The documentary is easy enough to piece together until the trio begin talking about “the trove” (their codeword for a stash of evidence they just secured). It’s the kind of inside baseball language that doesn’t incite intrigue but puts the audience at a distance. The overwhelming minutiae needs a steady, clear-eyed handle on the material to provide tangible insight. Halverson is too far on the deep end to provide us with digestible storytelling, and Cowperthwaite, who spends the movie jumping in nonlinear fashion from one year to the next, is in no rush to make the larger picture easier to see.

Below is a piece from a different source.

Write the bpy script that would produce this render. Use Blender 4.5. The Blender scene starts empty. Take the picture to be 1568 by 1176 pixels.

Nevertheless, the trove, which we will refrain from revealing too much about, becomes a key element in “The Grab.” The cache of underhanded emails details the carving away of the world’s last arable land and, in the team’s eyes, offers direct paths to implicate the responsible parties. They indicate how China, worried about their population growth, is turning outside their borders for food and water. They offer reasons for Vladimir Putin, seeing an opportunity in global warming to erase his country’s frozen tundra to reveal greener pastures, has decided to import American cowboys to raise Russia’s next generation of cattle (a scene capturing Russians enjoying country and Western culture by watching bull riding is somehow both perplexing and haunting). And they show how America is also getting into the act by exporting farmland to desperate nations.
Water is becoming a geopolitical weapon and the trove confirms as much. Or so we’re told.

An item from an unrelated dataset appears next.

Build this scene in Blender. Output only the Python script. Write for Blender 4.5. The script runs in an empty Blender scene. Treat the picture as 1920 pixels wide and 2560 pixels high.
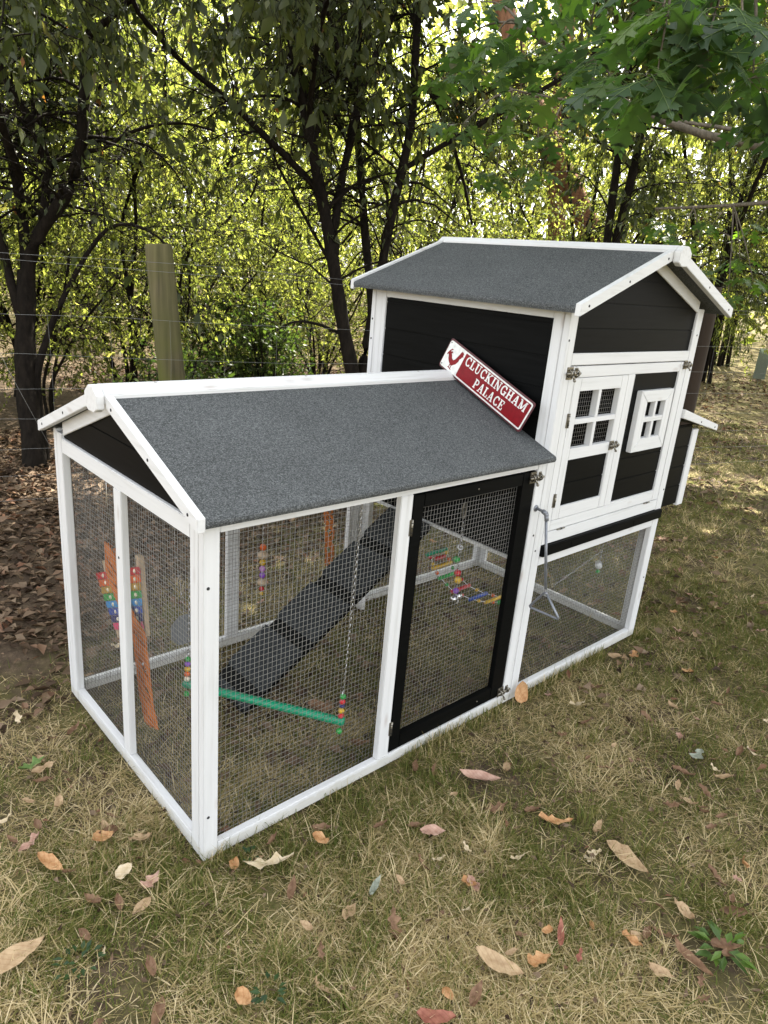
import bpy, bmesh, math, random
import numpy as np
from mathutils import Vector, Matrix
from mathutils.geometry import tessellate_polygon

scene = bpy.context.scene
COL = scene.collection
rng = np.random.default_rng(11)
random.seed(5)

# ------------------------------------------------------------------ camera
CAM = np.array([-0.7233, -1.3376, 1.5302])
YAW, PITCH, ROLL, FPX = 0.7603, -0.3302, 0.0877, 1767.7
fw = np.array([math.sin(YAW) * math.cos(PITCH), math.cos(YAW) * math.cos(PITCH), math.sin(PITCH)])
rt = np.array([math.cos(YAW), -math.sin(YAW), 0.0])
up = np.cross(rt, fw)
c_, s_ = math.cos(ROLL), math.sin(ROLL)
rt, up = c_ * rt + s_ * up, -s_ * rt + c_ * up
cam = bpy.data.cameras.new('camera')
cam.sensor_fit = 'VERTICAL'
cam.sensor_height = 36.0
cam.lens = FPX / 2560 * 36.0
cam.clip_start = 0.05
cam.clip_end = 2000
cam_ob = bpy.data.objects.new('camera', cam)
COL.objects.link(cam_ob)
cam_ob.matrix_world = Matrix(((rt[0], up[0], -fw[0], CAM[0]), (rt[1], up[1], -fw[1], CAM[1]),
                              (rt[2], up[2], -fw[2], CAM[2]), (0, 0, 0, 1)))
scene.camera = cam_ob

# ------------------------------------------------------------------ light
SUN_AZ, SUN_EL = math.radians(60), math.radians(53)
world = bpy.data.worlds.new('World')
scene.world = world
world.use_nodes = True
wn = world.node_tree.nodes
sky = wn.new('ShaderNodeTexSky')
sky.sky_type = 'NISHITA'
sky.sun_disc = False
sky.sun_elevation = SUN_EL
sky.sun_rotation = SUN_AZ
sky.air_density = 1.0
sky.dust_density = 2.5
sky.ozone_density = 0.8
bg = wn['Background']
bg.inputs['Strength'].default_value = 0.12
hs = wn.new('ShaderNodeHueSaturation')      # thin bright cloud: a paler sky
hs.inputs['Saturation'].default_value = 0.2
world.node_tree.links.new(sky.outputs[0], hs.inputs['Color'])
world.node_tree.links.new(hs.outputs[0], bg.inputs[0])
sun = bpy.data.lights.new('sun', 'SUN')
sun.energy = 5.0
sun.angle = math.radians(0.5)
sun.color = (1.0, 0.94, 0.82)
sun_ob = bpy.data.objects.new('sun', sun)
COL.objects.link(sun_ob)
sv = Vector((math.sin(SUN_AZ) * math.cos(SUN_EL), math.cos(SUN_AZ) * math.cos(SUN_EL), math.sin(SUN_EL)))
sun_ob.rotation_euler = sv.to_track_quat('Z', 'Y').to_euler()
sun_ob.location = (20, 10, 30)
scene.view_settings.view_transform = 'Standard'
scene.view_settings.look = 'None'
scene.view_settings.gamma = 1.0
scene.view_settings.exposure = 2.6
scene.cycles.use_denoising = True
scene.cycles.denoising_input_passes = 'RGB_ALBEDO_NORMAL'
scene.cycles.denoising_prefilter = 'ACCURATE'
scene.cycles.use_adaptive_sampling = False
scene.cycles.max_bounces = 8
scene.cycles.diffuse_bounces = 4
scene.cycles.transmission_bounces = 5
scene.cycles.transparent_max_bounces = 6
scene.cycles.sample_clamp_indirect = 6.0


# ------------------------------------------------------------------ materials
def nodes(name):
    m = bpy.data.materials.new(name)
    m.use_nodes = True
    nt = m.node_tree
    b = nt.nodes['Principled BSDF']
    return m, nt, b


def N(nt, kind, **kw):
    n = nt.nodes.new(kind)
    for k, v in kw.items():
        if k in n.inputs:
            n.inputs[k].default_value = v
        else:
            setattr(n, k, v)
    return n


def ramp(nt, fac, stops, interp='LINEAR'):
    r = nt.nodes.new('ShaderNodeValToRGB')
    r.color_ramp.interpolation = interp
    e = r.color_ramp.elements
    while len(e) < len(stops):
        e.new(0.5)
    for i, (p, c) in enumerate(stops):
        e[i].position = p
        e[i].color = (*c, 1) if len(c) == 3 else c
    nt.links.new(fac, r.inputs[0])
    return r.outputs[0]


def bump(nt, b, height, strength=0.3, dist=0.002):
    n = N(nt, 'ShaderNodeBump', Strength=strength, Distance=dist)
    nt.links.new(height, n.inputs['Height'])
    nt.links.new(n.outputs[0], b.inputs['Normal'])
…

Because the trove giveth and it taketh away. The emails provide Halverson and his team with proof to back their research, while sending them in every direction but straight. Theories are thrown around, from a Hong Kong factory developing jetpacks to evacuate high-ranking executives from potential coups. Another theory presents Russia’s invasion of Ukraine as being motivated by a desire to control the country’s water supply, specifically by destroying a dam blocking a river from entering Crimea, which Russia invaded and annexed in 2014, to fuel the region’s agriculture.
Halverson, who is a sharp and diligent reporter, pushes in so close to the subject that he forgets to zoom out, with every clue being myopically picked apart through a narrow lens. That can happen when a journalist is in a story for too long: Every grain is a mountain. But it’s up to a director like Cowperthwaite to know what to mention and what not to include. Under the deluge of information, the real-world effects are only felt in spurts.
“The Grab” works best when the film bends down to the human level. Halverson meets with Holly Irwin, a resident of La Paz County, Arizona, where an industrial farm backed by Saudi Arabia has obliterated the groundwater to the point that local ranchers’ wells are running dry. In Zambia, the team meets with Brigadier “Brig” Siachitema, a local kid made good, who went to Georgetown to become a lawyer and has returned to his homeland to defend local villagers from white land grabbers who are once again devising methods to colonize Africa, this time for its water. One woman describes her entire village being kicked off their ancestral birthplace only to be given tents by the government. The incident happened seven years ago, and they’re still living in tents. She breaks down and cries, and for the first time, you can see the first-person toll such greedy, selfish land grabs have on the indigenous and oftentimes much poorer population.
If Cowperthwaite’s documentary paid greater attention to the people at the center of the agony, such as through a person like Brig, as Barbara Kopple with “Harlan County, USA,” we might feel more urgency and would connect the dots with greater regularity. Instead, the film forgets that sometimes a movie can be so dense it feels thin. And while the craft on display in “The Grab” shouldn’t be ignored — the compositions are sleek, the cagey score smears the facts with an eerie and unnerving bite, and the editing, mixed with the crisp visuals, carry us through the glut of data — the subsequent film is ultimately a bundle of figures splayed across a sluggish run time. What can we grab at? Just implications of this critical reporting.
Grade: C
“The Grab” premiered at the 2022 Toronto International Film Festival. It is currently seeking U.S. distribution.